I Giudici delle leggi avevano rilevato come la regola italiana fosse incompatibile con i valori costituzionali dell’uguaglianza morale e giuridica dei coniugi e del diritto all’identità personale del minore, meritevole di essere riconosciuto, sin dalla nascita, anche con il cognome della madre. La dichiarazione di incostituzionalità fu estesa anche alla norma che non consente ai coniugi, pur concordi in tal senso, di attribuire al figlio adottato anche il cognome materno.
Dal 2016, quindi, tutti i bimbi, nati o adottati, possono avere il doppio cognome. Ma solo in caso di accordo e solo anteponendo il cognome paterno a quello materno. Un anno fa, nel febbraio 2021, la Corte si è nuovamente pronunciata sulla legittimità costituzionale dell’art. 262 del codice civile, in tema di cognome materno, sollevata dal Tribunale di Bolzano. Una coppia aveva chiesto a questo Tribunale – dopo il rifiuto dell’Ufficiale di Stato Civile in quanto la legge italiana non lo prevede – di consentire loro di dare al proprio figlio il solo cognome della madre. Così, chiamata a decidere, la Consulta ha ribadito, in modo più ampio, l’ingiustizia della situazione e la violazione della Cedu, all’art. 14 (divieto di discriminazione) e all’art. 8 (diritto al rispetto della vita privata e familiare).
Non è grave il solo fatto che, anche in caso di accordo tra i genitori, non si possa trasmettere ai figli il solo cognome materno. È altrettanto grave, secondo i Giudici, che nel caso, tutt’altro che improbabile, di disaccordo tra i genitori, debba automaticamente negarsi l’attribuzione del cognome materno e imporsi solo quello paterno. La conclusione è stata l’invito al legislatore di risolvere l’attuale “guasto” del sistema normativo, che concede all’uomo la priorità nell’attribuire il proprio cognome ai figli.
Pare che l’iter legislativo sia, finalmente, iniziato. Il 15 febbraio 2022, è stato presentato in Senato un DDL da parte della Commissione Giustizia. Dopo aver premesso come l’Italia sia “indietro” nell’adeguamento della normativa in tema di cognome rispetto agli altri Paesi (nei quali “vige” il doppio cognome e la libera scelta sull’ordine), la Commissione ha indicato subito il nucleo della proposta.
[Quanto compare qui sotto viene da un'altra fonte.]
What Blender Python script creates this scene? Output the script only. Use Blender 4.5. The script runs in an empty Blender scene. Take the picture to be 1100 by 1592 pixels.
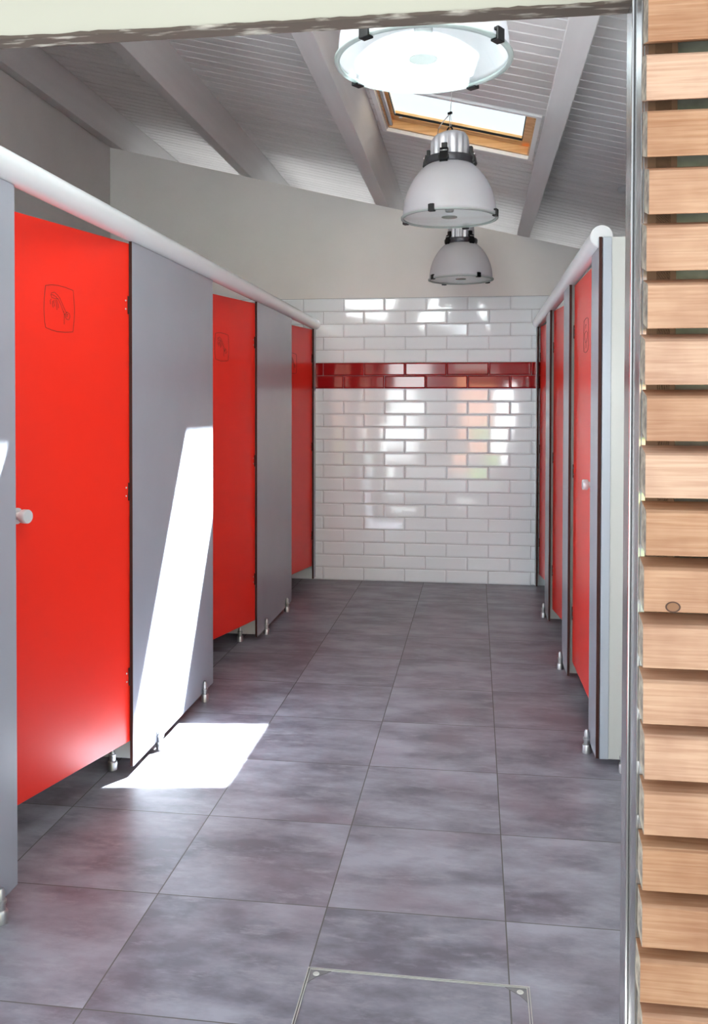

Si dovrà decidere sull’introduzione dell’art. 143quater nel codice civile, il quale stabilisce che “all’atto della dichiarazione di nascita del figlio presso gli uffici di stato civile, i genitori coniugati possano attribuirgli o il cognome del padre o il cognome della madre, ovvero il cognome di entrambi, nell’ordine concordato.” E in caso di disaccordo sull’ordine, i due cognomi saranno attribuiti in ordine alfabetico. Finalmente! Speriamo che il disegno di legge vada in porto.
La questione sul diritto al cognome materno, infatti, non riguarda semplicemente il politicamente corretto. Far prevalere il cognome paterno non significa salvaguardare l’unità della famiglia, semmai, ne contraddice la garanzia e mortifica il ruolo della madre. Proprio come è mortificante sentir ancora chiamare “mammo” un papà solo perché, come dovrebbe sempre, si prende cura dei figli.